Recently, I needed to apply a clustered index to a table. I first performed the operation in a Staging environment. The operation completed in about 20 minutes, so we planned for PROD to take approximately the same time. After I executed the statement, we let it run for about 4 minutes before we noticed some unanticipated blocking that was causing application queries to time out. Due to the timeouts, we decided to stop the execution, so I cancelled it.

Now, I assumed that either one of two things would happen when I pressed the cancel button:

1) SQL Server would stop organizing the data on disk and leave anything it had already moved where it was, thereby causing the rollback to be almost instant.

OR

2) SQL Server would take the data it had already organized on disk and move it back to where it was before, thereby causing the rollback to take approximately as long as the statement had been executing. In this case, the statement had been running for 4 minutes, so the rollback should make the total time 8 minutes.

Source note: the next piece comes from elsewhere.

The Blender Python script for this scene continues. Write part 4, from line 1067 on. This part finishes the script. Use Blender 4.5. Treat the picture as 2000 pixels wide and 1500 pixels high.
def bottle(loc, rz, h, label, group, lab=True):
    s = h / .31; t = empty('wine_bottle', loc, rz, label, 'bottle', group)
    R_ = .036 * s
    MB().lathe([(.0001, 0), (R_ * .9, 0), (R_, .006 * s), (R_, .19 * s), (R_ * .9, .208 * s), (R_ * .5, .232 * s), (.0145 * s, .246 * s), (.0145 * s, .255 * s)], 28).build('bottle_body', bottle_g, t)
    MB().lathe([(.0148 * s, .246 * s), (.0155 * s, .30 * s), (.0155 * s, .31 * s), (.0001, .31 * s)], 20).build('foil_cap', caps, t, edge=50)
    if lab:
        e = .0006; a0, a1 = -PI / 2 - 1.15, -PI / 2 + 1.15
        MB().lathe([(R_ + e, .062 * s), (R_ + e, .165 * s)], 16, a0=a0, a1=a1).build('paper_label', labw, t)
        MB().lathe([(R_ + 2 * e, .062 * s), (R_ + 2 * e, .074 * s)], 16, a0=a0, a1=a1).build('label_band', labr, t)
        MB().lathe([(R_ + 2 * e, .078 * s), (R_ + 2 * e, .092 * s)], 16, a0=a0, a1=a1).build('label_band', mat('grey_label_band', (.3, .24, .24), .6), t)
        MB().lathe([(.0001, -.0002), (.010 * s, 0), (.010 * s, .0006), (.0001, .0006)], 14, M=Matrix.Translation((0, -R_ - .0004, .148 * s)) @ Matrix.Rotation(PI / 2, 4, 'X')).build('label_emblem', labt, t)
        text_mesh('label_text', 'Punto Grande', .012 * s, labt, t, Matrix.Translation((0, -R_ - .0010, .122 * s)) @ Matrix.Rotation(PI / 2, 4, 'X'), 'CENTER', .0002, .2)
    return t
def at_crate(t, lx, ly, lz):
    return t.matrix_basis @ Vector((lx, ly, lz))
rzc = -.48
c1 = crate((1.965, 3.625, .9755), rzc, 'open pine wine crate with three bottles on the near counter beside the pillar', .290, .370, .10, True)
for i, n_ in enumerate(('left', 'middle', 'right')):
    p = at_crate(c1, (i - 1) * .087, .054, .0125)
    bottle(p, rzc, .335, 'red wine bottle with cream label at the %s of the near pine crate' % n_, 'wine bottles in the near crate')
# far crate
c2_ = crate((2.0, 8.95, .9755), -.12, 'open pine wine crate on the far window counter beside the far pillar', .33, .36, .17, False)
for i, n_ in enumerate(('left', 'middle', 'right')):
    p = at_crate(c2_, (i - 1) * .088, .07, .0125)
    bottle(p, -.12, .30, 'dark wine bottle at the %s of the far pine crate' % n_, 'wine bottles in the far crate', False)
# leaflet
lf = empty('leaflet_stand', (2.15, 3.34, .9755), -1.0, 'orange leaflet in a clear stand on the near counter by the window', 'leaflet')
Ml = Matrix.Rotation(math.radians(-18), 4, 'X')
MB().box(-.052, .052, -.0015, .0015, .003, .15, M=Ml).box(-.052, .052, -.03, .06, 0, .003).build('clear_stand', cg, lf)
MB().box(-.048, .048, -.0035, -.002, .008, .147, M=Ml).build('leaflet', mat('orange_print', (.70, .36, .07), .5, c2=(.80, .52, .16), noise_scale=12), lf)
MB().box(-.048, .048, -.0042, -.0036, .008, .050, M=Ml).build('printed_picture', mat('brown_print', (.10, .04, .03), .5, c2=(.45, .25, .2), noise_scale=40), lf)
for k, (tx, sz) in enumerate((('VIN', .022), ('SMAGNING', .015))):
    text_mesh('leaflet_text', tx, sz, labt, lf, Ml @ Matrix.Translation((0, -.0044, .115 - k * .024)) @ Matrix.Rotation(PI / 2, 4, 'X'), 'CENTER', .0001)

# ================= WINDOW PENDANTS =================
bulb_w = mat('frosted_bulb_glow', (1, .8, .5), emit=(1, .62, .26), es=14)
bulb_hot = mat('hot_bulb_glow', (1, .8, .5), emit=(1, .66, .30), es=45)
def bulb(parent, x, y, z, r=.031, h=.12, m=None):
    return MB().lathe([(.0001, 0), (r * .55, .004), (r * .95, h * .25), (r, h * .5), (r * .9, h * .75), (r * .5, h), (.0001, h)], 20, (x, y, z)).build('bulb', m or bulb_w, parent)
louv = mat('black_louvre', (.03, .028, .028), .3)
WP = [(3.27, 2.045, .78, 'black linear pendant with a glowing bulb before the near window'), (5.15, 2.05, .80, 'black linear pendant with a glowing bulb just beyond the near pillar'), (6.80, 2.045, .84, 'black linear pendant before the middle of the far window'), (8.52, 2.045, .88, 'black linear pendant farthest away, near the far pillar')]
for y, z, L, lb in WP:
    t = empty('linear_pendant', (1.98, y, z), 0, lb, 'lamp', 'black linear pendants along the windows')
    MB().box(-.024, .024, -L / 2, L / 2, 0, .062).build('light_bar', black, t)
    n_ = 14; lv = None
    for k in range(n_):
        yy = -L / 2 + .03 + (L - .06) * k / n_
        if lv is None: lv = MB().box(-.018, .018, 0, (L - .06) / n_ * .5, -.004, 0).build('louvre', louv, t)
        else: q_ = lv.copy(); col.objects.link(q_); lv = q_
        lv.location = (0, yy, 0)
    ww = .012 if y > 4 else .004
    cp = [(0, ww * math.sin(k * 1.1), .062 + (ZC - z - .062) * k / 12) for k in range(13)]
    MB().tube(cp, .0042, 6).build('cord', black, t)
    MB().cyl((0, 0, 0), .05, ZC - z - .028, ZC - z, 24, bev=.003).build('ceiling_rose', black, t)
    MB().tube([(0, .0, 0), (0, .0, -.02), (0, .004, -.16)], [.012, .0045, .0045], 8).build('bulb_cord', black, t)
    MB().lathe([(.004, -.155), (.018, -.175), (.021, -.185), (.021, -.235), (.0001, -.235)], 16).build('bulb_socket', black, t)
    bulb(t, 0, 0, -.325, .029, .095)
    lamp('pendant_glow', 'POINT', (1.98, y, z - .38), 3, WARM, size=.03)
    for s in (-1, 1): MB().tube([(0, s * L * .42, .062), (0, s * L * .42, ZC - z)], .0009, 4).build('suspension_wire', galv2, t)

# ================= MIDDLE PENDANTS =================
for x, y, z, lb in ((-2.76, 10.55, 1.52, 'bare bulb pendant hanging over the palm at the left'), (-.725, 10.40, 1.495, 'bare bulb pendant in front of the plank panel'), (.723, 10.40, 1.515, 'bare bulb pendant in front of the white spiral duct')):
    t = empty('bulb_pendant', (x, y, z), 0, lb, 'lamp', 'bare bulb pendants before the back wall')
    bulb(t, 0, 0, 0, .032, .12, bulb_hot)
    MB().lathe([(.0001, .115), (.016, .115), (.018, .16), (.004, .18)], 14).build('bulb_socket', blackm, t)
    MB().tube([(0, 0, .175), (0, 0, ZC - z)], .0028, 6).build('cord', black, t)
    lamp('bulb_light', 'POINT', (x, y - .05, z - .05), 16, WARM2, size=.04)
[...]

Well, neither one of those things happened. The rollback actually took 20 minutes by itself, which was the amount of total time the index took to apply in Staging. This made the total time 24 minutes (execution for 4, rollback for 20).

Now, I am no internals expert, but what I infer from this is that after I clicked the cancel button, SQL Server had to scan the entire index on disk to find what data it had moved, and then move it back.

Does anyone have any more insight on this? Am I even in the ballpark here?

FYI, the only thing different between the Staging and Prod environments is that Staging has about 1/6 of the RAM. Also, the table was around 28 million rows and was a heap.

Thanks all!

Best Answer

I believe what you are looking for is in the warning section of this MSDN reference under the Managing Heaps section.

Creating or dropping clustered indexes requires rewriting the entire table. If the table has nonclustered indexes, all the nonclustered indexes must all be recreated whenever the clustered index is changed. Therefore, changing from a heap to a clustered index structure or back can take a lot of time and require disk space for reordering data in tempdb.

Your tempdb is going to play a critical role here and if you already have contention there with normal production requests maintenance tasks like indexing or de-indexing could take significantly more time to complete. And as Kin stated your rollback is probably single threaded vs multi-threaded with the create and alter statements.